- [Aim of the task]
Determine how many lines carry the word "part". Output that number only.

- [Data]

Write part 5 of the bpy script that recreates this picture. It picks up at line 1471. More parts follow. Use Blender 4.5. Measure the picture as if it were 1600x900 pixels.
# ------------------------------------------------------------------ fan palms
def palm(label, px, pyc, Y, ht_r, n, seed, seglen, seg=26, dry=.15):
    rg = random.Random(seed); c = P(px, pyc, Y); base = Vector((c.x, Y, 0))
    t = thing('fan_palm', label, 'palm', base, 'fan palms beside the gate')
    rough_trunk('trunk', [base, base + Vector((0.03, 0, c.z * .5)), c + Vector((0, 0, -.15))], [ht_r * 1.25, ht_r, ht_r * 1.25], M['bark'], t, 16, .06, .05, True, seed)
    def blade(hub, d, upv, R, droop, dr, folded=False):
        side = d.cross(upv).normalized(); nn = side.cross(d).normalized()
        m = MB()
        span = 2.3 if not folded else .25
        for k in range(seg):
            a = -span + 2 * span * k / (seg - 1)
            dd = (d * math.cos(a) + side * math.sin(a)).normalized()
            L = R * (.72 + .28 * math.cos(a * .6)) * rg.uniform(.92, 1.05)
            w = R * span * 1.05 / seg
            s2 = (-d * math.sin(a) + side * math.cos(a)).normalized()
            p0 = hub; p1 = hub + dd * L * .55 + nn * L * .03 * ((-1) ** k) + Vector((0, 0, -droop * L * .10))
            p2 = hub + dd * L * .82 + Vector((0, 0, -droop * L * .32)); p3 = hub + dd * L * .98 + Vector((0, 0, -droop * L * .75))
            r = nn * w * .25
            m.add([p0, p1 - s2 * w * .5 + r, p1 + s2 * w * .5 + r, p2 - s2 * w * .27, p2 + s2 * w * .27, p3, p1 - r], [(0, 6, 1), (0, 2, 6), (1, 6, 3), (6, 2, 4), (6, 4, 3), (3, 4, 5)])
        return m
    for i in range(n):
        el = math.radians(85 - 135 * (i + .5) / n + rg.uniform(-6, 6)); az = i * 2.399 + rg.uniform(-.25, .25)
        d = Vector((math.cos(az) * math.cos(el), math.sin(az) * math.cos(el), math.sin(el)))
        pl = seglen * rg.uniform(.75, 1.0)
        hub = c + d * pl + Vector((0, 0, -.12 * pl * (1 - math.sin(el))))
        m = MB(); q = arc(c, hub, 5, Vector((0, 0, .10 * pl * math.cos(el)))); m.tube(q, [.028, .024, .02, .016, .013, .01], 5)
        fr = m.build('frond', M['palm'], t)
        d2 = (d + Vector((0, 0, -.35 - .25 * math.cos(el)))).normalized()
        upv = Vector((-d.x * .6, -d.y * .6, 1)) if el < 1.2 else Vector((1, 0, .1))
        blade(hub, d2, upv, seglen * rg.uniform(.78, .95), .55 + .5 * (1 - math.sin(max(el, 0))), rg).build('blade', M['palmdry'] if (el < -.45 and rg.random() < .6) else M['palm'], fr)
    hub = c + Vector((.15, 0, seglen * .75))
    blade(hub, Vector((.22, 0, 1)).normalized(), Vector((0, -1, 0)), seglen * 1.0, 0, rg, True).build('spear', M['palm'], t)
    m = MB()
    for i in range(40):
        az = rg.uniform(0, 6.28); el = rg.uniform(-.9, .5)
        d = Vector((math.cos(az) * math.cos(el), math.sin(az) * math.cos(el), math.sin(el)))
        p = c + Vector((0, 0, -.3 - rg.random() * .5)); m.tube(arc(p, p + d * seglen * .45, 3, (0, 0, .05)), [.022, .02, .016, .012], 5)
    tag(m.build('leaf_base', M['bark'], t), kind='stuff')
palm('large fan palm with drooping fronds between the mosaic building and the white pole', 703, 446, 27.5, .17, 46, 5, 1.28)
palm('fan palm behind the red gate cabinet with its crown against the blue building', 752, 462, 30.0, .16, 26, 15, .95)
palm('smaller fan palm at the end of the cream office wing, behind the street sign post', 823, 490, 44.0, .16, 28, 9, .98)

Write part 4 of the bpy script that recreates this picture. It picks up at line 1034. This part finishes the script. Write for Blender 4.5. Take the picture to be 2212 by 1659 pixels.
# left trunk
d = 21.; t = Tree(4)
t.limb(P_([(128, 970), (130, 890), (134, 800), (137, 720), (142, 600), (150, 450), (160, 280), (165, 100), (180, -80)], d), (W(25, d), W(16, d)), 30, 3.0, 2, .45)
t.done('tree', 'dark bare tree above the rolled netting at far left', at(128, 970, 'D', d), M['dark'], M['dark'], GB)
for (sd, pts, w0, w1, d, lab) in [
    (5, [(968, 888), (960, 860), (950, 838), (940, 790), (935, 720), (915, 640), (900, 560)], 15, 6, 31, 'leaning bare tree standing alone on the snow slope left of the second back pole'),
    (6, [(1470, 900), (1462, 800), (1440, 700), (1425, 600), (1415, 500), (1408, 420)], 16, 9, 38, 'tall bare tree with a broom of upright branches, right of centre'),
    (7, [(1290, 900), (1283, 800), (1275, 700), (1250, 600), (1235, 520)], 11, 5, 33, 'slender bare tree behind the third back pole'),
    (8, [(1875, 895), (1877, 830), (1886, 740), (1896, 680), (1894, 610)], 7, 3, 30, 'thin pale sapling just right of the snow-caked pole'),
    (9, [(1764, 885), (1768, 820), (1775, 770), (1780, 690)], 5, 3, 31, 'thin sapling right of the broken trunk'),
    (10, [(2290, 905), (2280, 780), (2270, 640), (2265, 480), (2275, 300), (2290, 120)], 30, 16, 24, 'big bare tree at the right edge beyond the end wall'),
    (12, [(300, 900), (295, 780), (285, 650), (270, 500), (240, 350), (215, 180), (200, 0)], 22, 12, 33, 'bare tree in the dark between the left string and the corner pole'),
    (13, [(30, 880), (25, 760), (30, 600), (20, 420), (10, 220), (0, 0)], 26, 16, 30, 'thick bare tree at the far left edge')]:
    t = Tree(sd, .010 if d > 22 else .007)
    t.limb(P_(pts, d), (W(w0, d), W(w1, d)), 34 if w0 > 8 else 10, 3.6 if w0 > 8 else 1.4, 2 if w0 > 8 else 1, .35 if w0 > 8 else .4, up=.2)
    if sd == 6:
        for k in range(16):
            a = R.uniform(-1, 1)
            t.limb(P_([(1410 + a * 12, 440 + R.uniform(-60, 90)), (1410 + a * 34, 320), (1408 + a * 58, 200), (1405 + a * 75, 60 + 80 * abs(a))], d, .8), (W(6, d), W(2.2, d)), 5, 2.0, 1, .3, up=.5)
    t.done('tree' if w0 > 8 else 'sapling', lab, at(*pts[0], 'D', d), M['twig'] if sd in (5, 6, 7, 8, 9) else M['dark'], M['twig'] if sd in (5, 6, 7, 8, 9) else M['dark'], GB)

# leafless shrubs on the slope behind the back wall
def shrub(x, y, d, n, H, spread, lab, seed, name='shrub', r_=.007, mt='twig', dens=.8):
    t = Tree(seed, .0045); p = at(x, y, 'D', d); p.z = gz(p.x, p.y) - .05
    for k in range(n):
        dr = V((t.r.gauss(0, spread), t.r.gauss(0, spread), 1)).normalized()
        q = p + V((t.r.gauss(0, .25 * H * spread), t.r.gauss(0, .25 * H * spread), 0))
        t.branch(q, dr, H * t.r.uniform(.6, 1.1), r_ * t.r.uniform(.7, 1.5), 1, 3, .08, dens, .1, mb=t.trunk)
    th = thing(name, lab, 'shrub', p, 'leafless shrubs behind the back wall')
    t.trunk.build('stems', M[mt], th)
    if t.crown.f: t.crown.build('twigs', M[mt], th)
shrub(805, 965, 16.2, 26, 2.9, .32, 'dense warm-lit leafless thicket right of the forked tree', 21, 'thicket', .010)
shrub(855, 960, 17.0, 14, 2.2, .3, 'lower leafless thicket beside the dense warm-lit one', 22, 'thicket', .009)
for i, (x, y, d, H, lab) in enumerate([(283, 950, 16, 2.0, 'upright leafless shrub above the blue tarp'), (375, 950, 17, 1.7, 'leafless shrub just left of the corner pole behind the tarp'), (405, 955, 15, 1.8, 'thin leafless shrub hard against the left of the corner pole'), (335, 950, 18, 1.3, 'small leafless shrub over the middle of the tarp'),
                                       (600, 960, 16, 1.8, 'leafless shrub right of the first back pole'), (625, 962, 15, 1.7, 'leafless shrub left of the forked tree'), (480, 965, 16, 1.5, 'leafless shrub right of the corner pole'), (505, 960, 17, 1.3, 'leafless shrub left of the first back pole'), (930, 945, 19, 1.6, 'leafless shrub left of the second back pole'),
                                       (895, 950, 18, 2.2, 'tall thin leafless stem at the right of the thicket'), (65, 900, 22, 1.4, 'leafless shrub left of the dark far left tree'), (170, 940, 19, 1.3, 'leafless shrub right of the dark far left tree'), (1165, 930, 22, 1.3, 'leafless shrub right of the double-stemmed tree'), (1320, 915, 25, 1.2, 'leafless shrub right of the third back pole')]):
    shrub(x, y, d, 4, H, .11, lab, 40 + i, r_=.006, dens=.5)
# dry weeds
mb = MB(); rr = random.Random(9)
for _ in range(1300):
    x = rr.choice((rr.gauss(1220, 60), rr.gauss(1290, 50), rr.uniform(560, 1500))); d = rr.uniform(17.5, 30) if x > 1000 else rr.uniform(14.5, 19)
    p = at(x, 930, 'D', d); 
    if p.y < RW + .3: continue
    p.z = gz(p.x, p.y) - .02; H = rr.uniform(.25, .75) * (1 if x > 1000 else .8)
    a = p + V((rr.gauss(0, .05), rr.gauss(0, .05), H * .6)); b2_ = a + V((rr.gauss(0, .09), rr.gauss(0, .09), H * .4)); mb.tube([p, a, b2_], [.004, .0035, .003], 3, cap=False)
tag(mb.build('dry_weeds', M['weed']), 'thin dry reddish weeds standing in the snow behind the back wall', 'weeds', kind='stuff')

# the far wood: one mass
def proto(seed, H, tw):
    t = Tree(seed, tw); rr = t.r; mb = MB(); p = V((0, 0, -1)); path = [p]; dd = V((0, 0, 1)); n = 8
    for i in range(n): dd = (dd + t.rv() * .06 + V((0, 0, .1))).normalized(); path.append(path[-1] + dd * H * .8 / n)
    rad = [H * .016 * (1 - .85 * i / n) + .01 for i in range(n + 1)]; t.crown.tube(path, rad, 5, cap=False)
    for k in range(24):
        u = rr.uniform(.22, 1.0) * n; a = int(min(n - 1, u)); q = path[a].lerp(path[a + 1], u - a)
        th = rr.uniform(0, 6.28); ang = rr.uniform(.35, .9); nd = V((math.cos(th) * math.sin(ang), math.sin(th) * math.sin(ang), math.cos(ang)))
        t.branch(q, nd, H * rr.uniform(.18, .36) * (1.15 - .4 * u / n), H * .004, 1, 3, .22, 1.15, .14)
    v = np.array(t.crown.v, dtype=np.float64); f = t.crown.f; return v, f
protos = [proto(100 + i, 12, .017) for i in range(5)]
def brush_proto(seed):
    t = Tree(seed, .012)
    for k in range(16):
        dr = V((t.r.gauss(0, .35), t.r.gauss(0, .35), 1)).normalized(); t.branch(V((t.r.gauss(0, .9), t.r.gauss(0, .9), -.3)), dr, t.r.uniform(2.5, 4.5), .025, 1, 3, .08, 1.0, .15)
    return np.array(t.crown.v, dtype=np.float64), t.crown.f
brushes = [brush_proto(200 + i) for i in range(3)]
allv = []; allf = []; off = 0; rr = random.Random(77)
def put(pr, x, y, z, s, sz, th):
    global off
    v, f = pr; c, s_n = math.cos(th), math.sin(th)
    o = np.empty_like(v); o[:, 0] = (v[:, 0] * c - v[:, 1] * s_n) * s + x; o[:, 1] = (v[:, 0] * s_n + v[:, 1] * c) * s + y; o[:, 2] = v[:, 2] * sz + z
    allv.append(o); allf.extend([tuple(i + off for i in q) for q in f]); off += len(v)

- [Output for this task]
2